**Description of the task**
In the material below, please retype the lines from the very first through the one with "(0.25, 0.19, 0.16)]", exactly and without pictures.

**Provided material**
···
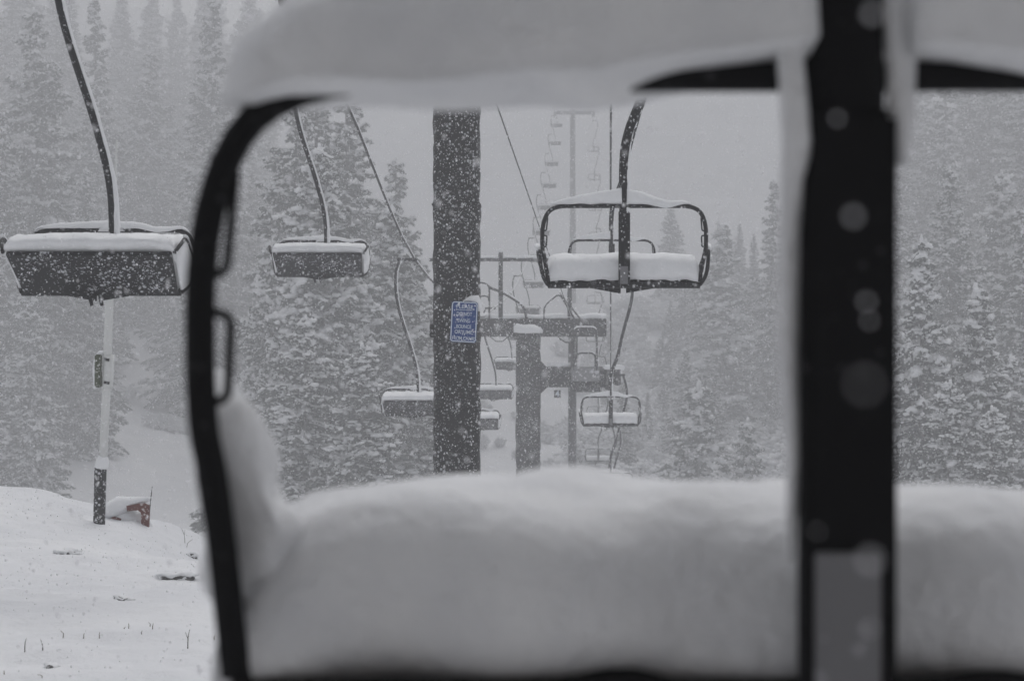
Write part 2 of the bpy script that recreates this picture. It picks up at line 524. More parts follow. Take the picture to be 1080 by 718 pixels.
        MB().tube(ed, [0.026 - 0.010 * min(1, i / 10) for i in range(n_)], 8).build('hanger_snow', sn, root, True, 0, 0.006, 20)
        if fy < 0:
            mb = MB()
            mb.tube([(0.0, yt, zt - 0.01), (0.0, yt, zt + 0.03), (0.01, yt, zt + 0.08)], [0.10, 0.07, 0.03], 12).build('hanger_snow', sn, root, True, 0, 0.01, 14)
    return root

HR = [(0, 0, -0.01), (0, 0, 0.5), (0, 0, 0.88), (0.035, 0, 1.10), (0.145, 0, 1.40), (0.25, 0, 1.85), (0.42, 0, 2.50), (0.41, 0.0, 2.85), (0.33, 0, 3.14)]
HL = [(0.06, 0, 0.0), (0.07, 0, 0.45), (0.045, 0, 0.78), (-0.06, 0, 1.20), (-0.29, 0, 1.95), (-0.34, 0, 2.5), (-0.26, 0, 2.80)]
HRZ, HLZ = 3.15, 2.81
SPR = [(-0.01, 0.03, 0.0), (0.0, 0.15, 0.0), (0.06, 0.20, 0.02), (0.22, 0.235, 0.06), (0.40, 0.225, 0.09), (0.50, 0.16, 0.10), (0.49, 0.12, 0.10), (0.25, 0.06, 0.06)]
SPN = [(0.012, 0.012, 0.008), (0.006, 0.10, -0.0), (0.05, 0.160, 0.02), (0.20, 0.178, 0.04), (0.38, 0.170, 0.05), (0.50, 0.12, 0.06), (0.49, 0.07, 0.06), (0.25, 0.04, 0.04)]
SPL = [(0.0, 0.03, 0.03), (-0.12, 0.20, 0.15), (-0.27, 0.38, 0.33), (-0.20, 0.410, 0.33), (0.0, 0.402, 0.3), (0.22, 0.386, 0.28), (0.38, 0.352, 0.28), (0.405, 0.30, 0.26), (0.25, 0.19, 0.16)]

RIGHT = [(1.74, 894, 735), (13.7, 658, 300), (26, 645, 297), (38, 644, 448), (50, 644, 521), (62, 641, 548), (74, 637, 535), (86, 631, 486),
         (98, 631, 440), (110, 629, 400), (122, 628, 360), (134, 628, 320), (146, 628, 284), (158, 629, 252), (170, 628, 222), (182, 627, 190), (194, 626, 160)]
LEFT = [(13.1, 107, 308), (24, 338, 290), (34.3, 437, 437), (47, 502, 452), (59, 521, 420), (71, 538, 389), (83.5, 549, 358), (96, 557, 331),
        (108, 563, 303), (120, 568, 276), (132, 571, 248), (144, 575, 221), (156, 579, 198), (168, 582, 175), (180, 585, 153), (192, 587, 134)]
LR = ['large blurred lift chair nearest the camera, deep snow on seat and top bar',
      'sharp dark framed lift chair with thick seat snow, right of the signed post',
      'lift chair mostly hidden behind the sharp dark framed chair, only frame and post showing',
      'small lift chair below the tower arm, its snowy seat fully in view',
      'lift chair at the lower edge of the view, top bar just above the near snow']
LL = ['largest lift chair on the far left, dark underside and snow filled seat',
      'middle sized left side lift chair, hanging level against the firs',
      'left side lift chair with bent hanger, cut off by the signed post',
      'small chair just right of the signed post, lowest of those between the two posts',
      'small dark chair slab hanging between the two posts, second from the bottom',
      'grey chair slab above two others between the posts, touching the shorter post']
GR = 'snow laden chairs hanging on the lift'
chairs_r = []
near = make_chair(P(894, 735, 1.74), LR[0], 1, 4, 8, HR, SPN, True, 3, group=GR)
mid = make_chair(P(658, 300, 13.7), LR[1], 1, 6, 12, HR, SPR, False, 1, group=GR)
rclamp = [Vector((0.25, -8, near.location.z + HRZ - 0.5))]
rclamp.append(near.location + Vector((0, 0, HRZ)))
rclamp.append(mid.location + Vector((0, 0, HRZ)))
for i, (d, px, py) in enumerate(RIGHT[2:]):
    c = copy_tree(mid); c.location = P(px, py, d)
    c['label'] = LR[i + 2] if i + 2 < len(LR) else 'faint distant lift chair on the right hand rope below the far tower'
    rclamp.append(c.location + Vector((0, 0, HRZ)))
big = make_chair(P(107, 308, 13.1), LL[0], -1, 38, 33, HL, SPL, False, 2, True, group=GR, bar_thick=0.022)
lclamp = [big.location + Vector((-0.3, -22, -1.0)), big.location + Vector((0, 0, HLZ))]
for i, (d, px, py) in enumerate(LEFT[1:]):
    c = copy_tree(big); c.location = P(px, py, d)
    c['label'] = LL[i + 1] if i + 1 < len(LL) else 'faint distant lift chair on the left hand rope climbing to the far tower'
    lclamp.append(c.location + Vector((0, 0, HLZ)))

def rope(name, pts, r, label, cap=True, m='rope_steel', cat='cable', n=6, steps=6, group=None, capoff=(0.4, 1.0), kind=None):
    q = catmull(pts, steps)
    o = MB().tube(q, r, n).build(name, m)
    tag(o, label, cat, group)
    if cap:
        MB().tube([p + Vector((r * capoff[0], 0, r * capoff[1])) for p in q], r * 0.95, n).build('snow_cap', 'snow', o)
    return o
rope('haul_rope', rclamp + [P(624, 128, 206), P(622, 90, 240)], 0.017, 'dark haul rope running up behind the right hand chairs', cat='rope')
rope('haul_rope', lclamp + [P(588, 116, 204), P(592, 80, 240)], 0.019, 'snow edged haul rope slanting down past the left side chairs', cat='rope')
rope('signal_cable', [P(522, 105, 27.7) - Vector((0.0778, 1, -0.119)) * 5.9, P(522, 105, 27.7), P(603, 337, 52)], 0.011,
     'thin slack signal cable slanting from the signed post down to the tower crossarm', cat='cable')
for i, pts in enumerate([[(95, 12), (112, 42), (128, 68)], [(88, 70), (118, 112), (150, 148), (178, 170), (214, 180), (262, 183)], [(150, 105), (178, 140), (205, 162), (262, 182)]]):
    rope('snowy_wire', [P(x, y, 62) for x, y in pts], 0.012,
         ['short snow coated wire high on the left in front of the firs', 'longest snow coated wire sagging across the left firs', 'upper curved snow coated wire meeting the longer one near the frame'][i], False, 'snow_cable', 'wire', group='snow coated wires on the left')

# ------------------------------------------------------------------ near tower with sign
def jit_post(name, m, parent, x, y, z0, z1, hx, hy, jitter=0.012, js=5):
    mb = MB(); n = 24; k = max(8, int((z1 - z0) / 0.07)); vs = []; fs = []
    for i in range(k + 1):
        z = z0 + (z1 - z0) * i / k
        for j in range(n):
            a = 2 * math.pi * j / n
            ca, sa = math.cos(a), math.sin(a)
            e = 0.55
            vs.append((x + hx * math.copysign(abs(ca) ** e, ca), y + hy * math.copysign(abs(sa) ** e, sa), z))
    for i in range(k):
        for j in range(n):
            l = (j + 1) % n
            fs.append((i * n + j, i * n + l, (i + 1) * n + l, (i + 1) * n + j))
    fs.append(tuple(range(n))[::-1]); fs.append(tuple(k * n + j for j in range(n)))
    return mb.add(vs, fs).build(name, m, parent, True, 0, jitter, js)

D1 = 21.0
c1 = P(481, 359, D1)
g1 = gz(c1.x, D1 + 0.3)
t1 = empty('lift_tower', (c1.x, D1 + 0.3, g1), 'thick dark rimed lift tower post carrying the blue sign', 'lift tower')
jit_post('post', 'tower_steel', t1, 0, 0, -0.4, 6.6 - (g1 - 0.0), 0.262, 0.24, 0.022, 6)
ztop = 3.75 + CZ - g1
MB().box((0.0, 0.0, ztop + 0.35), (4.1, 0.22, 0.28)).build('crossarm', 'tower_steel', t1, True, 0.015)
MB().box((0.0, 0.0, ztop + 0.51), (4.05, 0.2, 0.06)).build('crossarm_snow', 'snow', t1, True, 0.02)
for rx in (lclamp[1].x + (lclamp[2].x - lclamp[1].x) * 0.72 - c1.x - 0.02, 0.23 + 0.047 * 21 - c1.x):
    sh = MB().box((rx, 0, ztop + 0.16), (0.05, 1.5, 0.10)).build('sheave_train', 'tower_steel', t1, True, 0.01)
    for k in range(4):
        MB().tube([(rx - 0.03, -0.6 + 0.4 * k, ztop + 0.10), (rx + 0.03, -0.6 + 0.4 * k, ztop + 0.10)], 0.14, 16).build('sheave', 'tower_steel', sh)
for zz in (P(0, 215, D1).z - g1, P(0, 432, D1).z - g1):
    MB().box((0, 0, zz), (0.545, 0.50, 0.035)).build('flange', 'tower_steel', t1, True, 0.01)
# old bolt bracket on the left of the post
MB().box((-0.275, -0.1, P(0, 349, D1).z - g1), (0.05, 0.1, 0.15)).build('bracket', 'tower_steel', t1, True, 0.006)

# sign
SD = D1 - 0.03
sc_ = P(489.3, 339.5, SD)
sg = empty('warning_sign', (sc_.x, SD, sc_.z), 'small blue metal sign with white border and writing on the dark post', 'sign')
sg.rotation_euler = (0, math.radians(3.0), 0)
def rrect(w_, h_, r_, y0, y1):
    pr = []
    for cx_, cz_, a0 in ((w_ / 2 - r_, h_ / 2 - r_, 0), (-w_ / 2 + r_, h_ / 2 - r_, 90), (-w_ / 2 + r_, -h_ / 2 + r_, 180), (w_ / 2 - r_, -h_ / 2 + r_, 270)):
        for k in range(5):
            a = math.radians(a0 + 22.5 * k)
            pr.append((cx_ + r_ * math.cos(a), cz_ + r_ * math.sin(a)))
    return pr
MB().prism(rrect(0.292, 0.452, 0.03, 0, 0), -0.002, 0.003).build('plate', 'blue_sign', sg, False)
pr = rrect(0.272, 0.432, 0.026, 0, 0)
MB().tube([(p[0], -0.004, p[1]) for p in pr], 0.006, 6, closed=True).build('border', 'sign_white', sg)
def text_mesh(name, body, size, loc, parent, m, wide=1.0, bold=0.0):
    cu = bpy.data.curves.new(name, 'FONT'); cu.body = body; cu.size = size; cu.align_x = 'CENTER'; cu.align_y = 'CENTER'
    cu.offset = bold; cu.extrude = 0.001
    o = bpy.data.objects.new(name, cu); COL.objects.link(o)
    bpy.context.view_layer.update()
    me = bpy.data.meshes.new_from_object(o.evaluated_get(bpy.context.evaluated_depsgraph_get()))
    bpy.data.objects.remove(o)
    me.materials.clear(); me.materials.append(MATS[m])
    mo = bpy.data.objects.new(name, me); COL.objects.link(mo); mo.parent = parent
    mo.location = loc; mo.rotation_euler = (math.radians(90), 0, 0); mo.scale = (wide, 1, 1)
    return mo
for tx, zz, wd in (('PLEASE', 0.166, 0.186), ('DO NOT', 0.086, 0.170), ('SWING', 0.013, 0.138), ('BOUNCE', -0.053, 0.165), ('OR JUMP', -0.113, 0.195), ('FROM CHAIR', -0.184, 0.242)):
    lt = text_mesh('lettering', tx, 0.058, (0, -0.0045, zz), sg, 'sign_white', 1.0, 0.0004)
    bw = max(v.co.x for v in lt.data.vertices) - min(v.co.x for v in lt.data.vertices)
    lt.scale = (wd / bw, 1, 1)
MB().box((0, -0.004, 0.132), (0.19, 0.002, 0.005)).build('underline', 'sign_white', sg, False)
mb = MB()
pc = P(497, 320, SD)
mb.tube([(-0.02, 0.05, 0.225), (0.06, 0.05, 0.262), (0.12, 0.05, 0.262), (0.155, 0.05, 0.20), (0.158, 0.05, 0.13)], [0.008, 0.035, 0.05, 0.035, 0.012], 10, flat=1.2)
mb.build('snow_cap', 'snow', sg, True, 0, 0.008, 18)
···
**Answer to the problem**
Write part 2 of the bpy script that recreates this picture. It picks up at line 524. More parts follow. Take the picture to be 1080 by 718 pixels.
        MB().tube(ed, [0.026 - 0.010 * min(1, i / 10) for i in range(n_)], 8).build('hanger_snow', sn, root, True, 0, 0.006, 20)
        if fy < 0:
            mb = MB()
            mb.tube([(0.0, yt, zt - 0.01), (0.0, yt, zt + 0.03), (0.01, yt, zt + 0.08)], [0.10, 0.07, 0.03], 12).build('hanger_snow', sn, root, True, 0, 0.01, 14)
    return root

HR = [(0, 0, -0.01), (0, 0, 0.5), (0, 0, 0.88), (0.035, 0, 1.10), (0.145, 0, 1.40), (0.25, 0, 1.85), (0.42, 0, 2.50), (0.41, 0.0, 2.85), (0.33, 0, 3.14)]
HL = [(0.06, 0, 0.0), (0.07, 0, 0.45), (0.045, 0, 0.78), (-0.06, 0, 1.20), (-0.29, 0, 1.95), (-0.34, 0, 2.5), (-0.26, 0, 2.80)]
HRZ, HLZ = 3.15, 2.81
SPR = [(-0.01, 0.03, 0.0), (0.0, 0.15, 0.0), (0.06, 0.20, 0.02), (0.22, 0.235, 0.06), (0.40, 0.225, 0.09), (0.50, 0.16, 0.10), (0.49, 0.12, 0.10), (0.25, 0.06, 0.06)]
SPN = [(0.012, 0.012, 0.008), (0.006, 0.10, -0.0), (0.05, 0.160, 0.02), (0.20, 0.178, 0.04), (0.38, 0.170, 0.05), (0.50, 0.12, 0.06), (0.49, 0.07, 0.06), (0.25, 0.04, 0.04)]
SPL = [(0.0, 0.03, 0.03), (-0.12, 0.20, 0.15), (-0.27, 0.38, 0.33), (-0.20, 0.410, 0.33), (0.0, 0.402, 0.3), (0.22, 0.386, 0.28), (0.38, 0.352, 0.28), (0.405, 0.30, 0.26), (0.25, 0.19, 0.16)]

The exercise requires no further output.